**Your instructions:**
Without the images, output each record below as it stands.

**Data listing:**
• • • • •

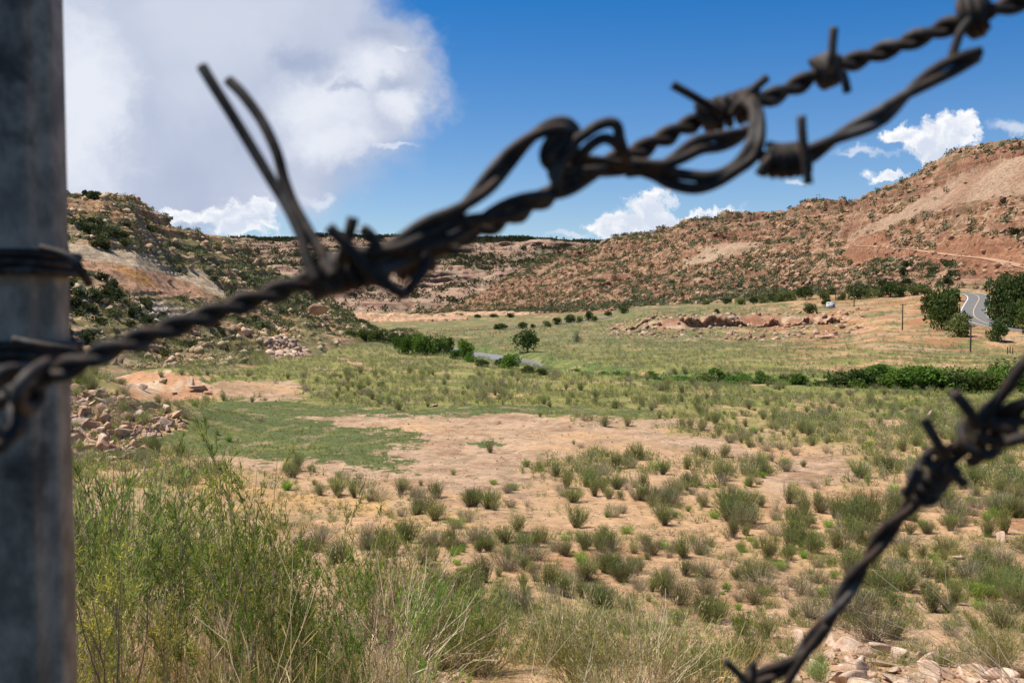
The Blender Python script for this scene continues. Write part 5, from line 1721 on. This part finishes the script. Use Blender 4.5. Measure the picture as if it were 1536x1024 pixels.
for a in [(1416, 495, 66, 58, 'dark', 'big dark green tree left of the highway bend'), (1398, 478, 40, 36, 'dark', 'dark tree behind the left shoulder of the big one by the bend'), (1436, 505, 40, 40, 'olive', 'olive tree in front of the highway bend'), (1425, 450, 20, 26, 'olive', 'small olive tree above the highway bend'),
          (1499, 482, 62, 48, 'dark', 'dark tree on the right side of the highway bend'), (1532, 480, 70, 60, 'dark', 'tallest dark tree right of the highway'), (1548, 500, 58, 50, 'dark', 'dark tree at the right frame edge by the highway'), (1496, 512, 32, 34, 'dark', 'low dark tree on the red bank below the highway'), (1520, 492, 40, 40, 'dark', 'dark tree filling the gap right of the highway'),
          (1515, 440, 34, 44, 'olive', 'olive tree above the highway at the slope foot'), (1480, 428, 22, 26, 'olive', 'olive tree beneath the dirt track'), (1460, 420, 20, 26, 'olive', 'small olive tree under the track bend'),
          (791, 528, 32, 42, 'dark', 'lone round dark tree on the river bank'), (865, 515, 18, 12, 'grey', 'small grey-green tree on the far pasture'), (1215, 470, 16, 20, 'dark', 'small dark tree on the edge of the red ledge')]:
    place_tree(*a)
for x, y, h, w in [(525, 512, 18, 30), (545, 514, 21, 34), (568, 514, 20, 34), (590, 513, 20, 32), (608, 512, 20, 28), (624, 513, 19, 26)]:
    place_tree(x, y, h, w, 'dark', 'dark tree in the grove at the tip of the left hillside', 'tree', 'dark grove at the tip of the left hillside', d=float(np.interp(x, [525, 624], [222, 214])))
for x, y, h, w in [(612, 531, 28, 26), (628, 532, 30, 26), (645, 532, 28, 26), (660, 530, 25, 22), (673, 528, 22, 18), (600, 524, 20, 22)]:
    place_tree(x, y, h, w, 'bright', 'bright green willow in the riverside row', 'willow', 'bright green riverside willows left of the water')
for x, y, h, w in [(695, 537, 28, 28), (705, 532, 18, 20), (722, 549, 10, 24), (752, 551, 13, 24), (768, 553, 23, 34), (706, 543, 15, 20), (792, 560, 12, 26), (812, 562, 10, 26), (686, 538, 14, 22)]:
    place_tree(x, y, h, w, 'bright' if h > 17 or x < 710 else 'dark', 'green willow clump on the near bank beside the water', 'willow', 'willow clumps on the near bank beside the water')
for x, y, h, w, k in [(752, 494, 9, 20, 'dark'), (744, 494, 8, 9, 'dark'), (784, 494, 11, 16, 'dark'), (799, 493, 7, 9, 'dark'), (820, 490, 10, 14, 'olive'), (835, 487, 11, 15, 'dark'), (855, 484, 13, 18, 'dark'), (870, 484, 12, 12, 'olive'), (883, 482, 15, 13, 'dark'), (892, 483, 9, 10, 'dark'), (935, 470, 9, 16, 'dark'), (912, 474, 8, 12, 'dark')]:
    place_tree(x, y, h, w, k, 'small dark tree in the line along the valley road', 'tree', 'small trees along the valley road')
for x, w, h, d in [(615, 36, 11, 520), (632, 16, 8, 530), (716, 12, 6, 520), (690, 14, 6, 560), (662, 14, 6, 560), (645, 12, 6, 560), (740, 14, 6, 540), (765, 16, 7, 520), (580, 14, 7, 530)]:
    place_tree(x, 0, h, w, 'dark', 'tiny dark tree below the far sand bluffs', 'tree', 'tiny trees below the far sand bluffs', d=d)
for x, y, h, w, k in [(1286, 447, 20, 26, 'dark'), (1237, 445, 15, 20, 'olive'), (1207, 449, 20, 26, 'dark'), (1186, 450, 14, 20, 'olive'), (1170, 450, 16, 24, 'olive'), (1145, 452, 12, 18, 'olive'), (1130, 452, 10, 16, 'dark'), (1110, 454, 11, 20, 'olive'), (1090, 455, 9, 16, 'dark'), (1318, 445, 14, 18, 'olive'), (1335, 452, 20, 30, 'dark'), (1352, 442, 14, 18, 'dark'), (1303, 440, 16, 18, 'olive'), (1262, 446, 12, 16, 'olive'), (1370, 436, 16, 20, 'olive'), (1385, 430, 18, 24, 'olive'), (1160, 440, 8, 14, 'dark'), (1060, 458, 8, 14, 'olive'), (1240, 460, 12, 16, 'dark'), (1075, 470, 7, 10, 'dark')]:
    dd = float(np.interp(x, [1050, 1100, 1300, 1400], [380, 350, 325, 318])) if y < 460 else None
    place_tree(x, y, h, w, k, f'{"dark" if k == "dark" else "olive"} tree in the row where the right hillside meets the flat', 'tree', f'{"dark" if k == "dark" else "olive"} trees in the row below the right hillside', d=dd)
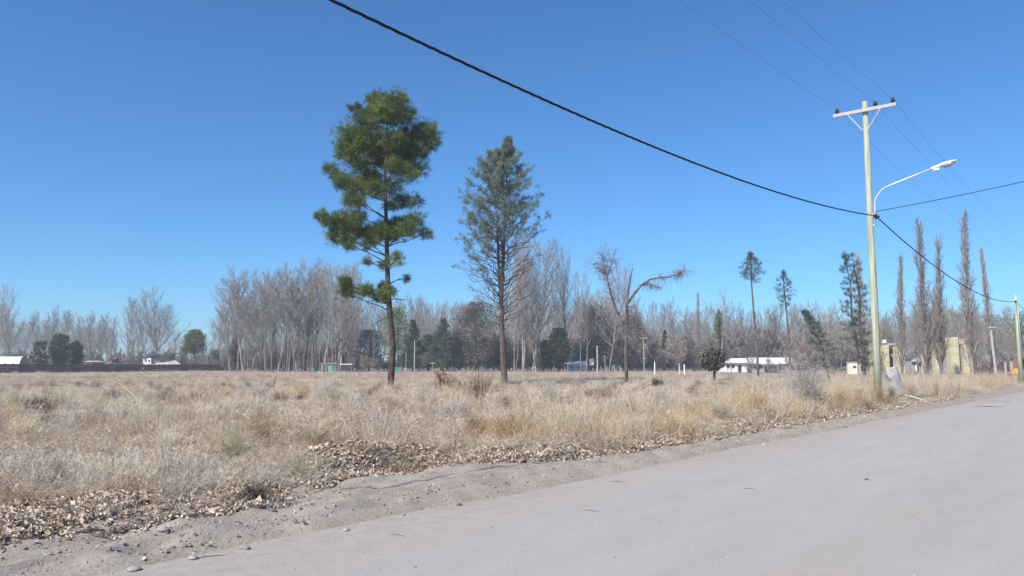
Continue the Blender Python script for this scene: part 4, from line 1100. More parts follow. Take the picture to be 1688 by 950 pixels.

• • • • •

**Correct response:**
The Blender Python script for this scene continues. Write part 5, from line 1721 on. This part finishes the script. Use Blender 4.5. Measure the picture as if it were 1536x1024 pixels.
for a in [(1416, 495, 66, 58, 'dark', 'big dark green tree left of the highway bend'), (1398, 478, 40, 36, 'dark', 'dark tree behind the left shoulder of the big one by the bend'), (1436, 505, 40, 40, 'olive', 'olive tree in front of the highway bend'), (1425, 450, 20, 26, 'olive', 'small olive tree above the highway bend'),
          (1499, 482, 62, 48, 'dark', 'dark tree on the right side of the highway bend'), (1532, 480, 70, 60, 'dark', 'tallest dark tree right of the highway'), (1548, 500, 58, 50, 'dark', 'dark tree at the right frame edge by the highway'), (1496, 512, 32, 34, 'dark', 'low dark tree on the red bank below the highway'), (1520, 492, 40, 40, 'dark', 'dark tree filling the gap right of the highway'),
          (1515, 440, 34, 44, 'olive', 'olive tree above the highway at the slope foot'), (1480, 428, 22, 26, 'olive', 'olive tree beneath the dirt track'), (1460, 420, 20, 26, 'olive', 'small olive tree under the track bend'),
          (791, 528, 32, 42, 'dark', 'lone round dark tree on the river bank'), (865, 515, 18, 12, 'grey', 'small grey-green tree on the far pasture'), (1215, 470, 16, 20, 'dark', 'small dark tree on the edge of the red ledge')]:
    place_tree(*a)
for x, y, h, w in [(525, 512, 18, 30), (545, 514, 21, 34), (568, 514, 20, 34), (590, 513, 20, 32), (608, 512, 20, 28), (624, 513, 19, 26)]:
    place_tree(x, y, h, w, 'dark', 'dark tree in the grove at the tip of the left hillside', 'tree', 'dark grove at the tip of the left hillside', d=float(np.interp(x, [525, 624], [222, 214])))
for x, y, h, w in [(612, 531, 28, 26), (628, 532, 30, 26), (645, 532, 28, 26), (660, 530, 25, 22), (673, 528, 22, 18), (600, 524, 20, 22)]:
    place_tree(x, y, h, w, 'bright', 'bright green willow in the riverside row', 'willow', 'bright green riverside willows left of the water')
for x, y, h, w in [(695, 537, 28, 28), (705, 532, 18, 20), (722, 549, 10, 24), (752, 551, 13, 24), (768, 553, 23, 34), (706, 543, 15, 20), (792, 560, 12, 26), (812, 562, 10, 26), (686, 538, 14, 22)]:
    place_tree(x, y, h, w, 'bright' if h > 17 or x < 710 else 'dark', 'green willow clump on the near bank beside the water', 'willow', 'willow clumps on the near bank beside the water')
for x, y, h, w, k in [(752, 494, 9, 20, 'dark'), (744, 494, 8, 9, 'dark'), (784, 494, 11, 16, 'dark'), (799, 493, 7, 9, 'dark'), (820, 490, 10, 14, 'olive'), (835, 487, 11, 15, 'dark'), (855, 484, 13, 18, 'dark'), (870, 484, 12, 12, 'olive'), (883, 482, 15, 13, 'dark'), (892, 483, 9, 10, 'dark'), (935, 470, 9, 16, 'dark'), (912, 474, 8, 12, 'dark')]:
    place_tree(x, y, h, w, k, 'small dark tree in the line along the valley road', 'tree', 'small trees along the valley road')
for x, w, h, d in [(615, 36, 11, 520), (632, 16, 8, 530), (716, 12, 6, 520), (690, 14, 6, 560), (662, 14, 6, 560), (645, 12, 6, 560), (740, 14, 6, 540), (765, 16, 7, 520), (580, 14, 7, 530)]:
    place_tree(x, 0, h, w, 'dark', 'tiny dark tree below the far sand bluffs', 'tree', 'tiny trees below the far sand bluffs', d=d)
for x, y, h, w, k in [(1286, 447, 20, 26, 'dark'), (1237, 445, 15, 20, 'olive'), (1207, 449, 20, 26, 'dark'), (1186, 450, 14, 20, 'olive'), (1170, 450, 16, 24, 'olive'), (1145, 452, 12, 18, 'olive'), (1130, 452, 10, 16, 'dark'), (1110, 454, 11, 20, 'olive'), (1090, 455, 9, 16, 'dark'), (1318, 445, 14, 18, 'olive'), (1335, 452, 20, 30, 'dark'), (1352, 442, 14, 18, 'dark'), (1303, 440, 16, 18, 'olive'), (1262, 446, 12, 16, 'olive'), (1370, 436, 16, 20, 'olive'), (1385, 430, 18, 24, 'olive'), (1160, 440, 8, 14, 'dark'), (1060, 458, 8, 14, 'olive'), (1240, 460, 12, 16, 'dark'), (1075, 470, 7, 10, 'dark')]:
    dd = float(np.interp(x, [1050, 1100, 1300, 1400], [380, 350, 325, 318])) if y < 460 else None
    place_tree(x, y, h, w, k, f'{"dark" if k == "dark" else "olive"} tree in the row where the right hillside meets the flat', 'tree', f'{"dark" if k == "dark" else "olive"} trees in the row below the right hillside', d=dd)
Continue the Blender Python script for this scene: part 4, from line 1100. More parts follow. Take the picture to be 1688 by 950 pixels.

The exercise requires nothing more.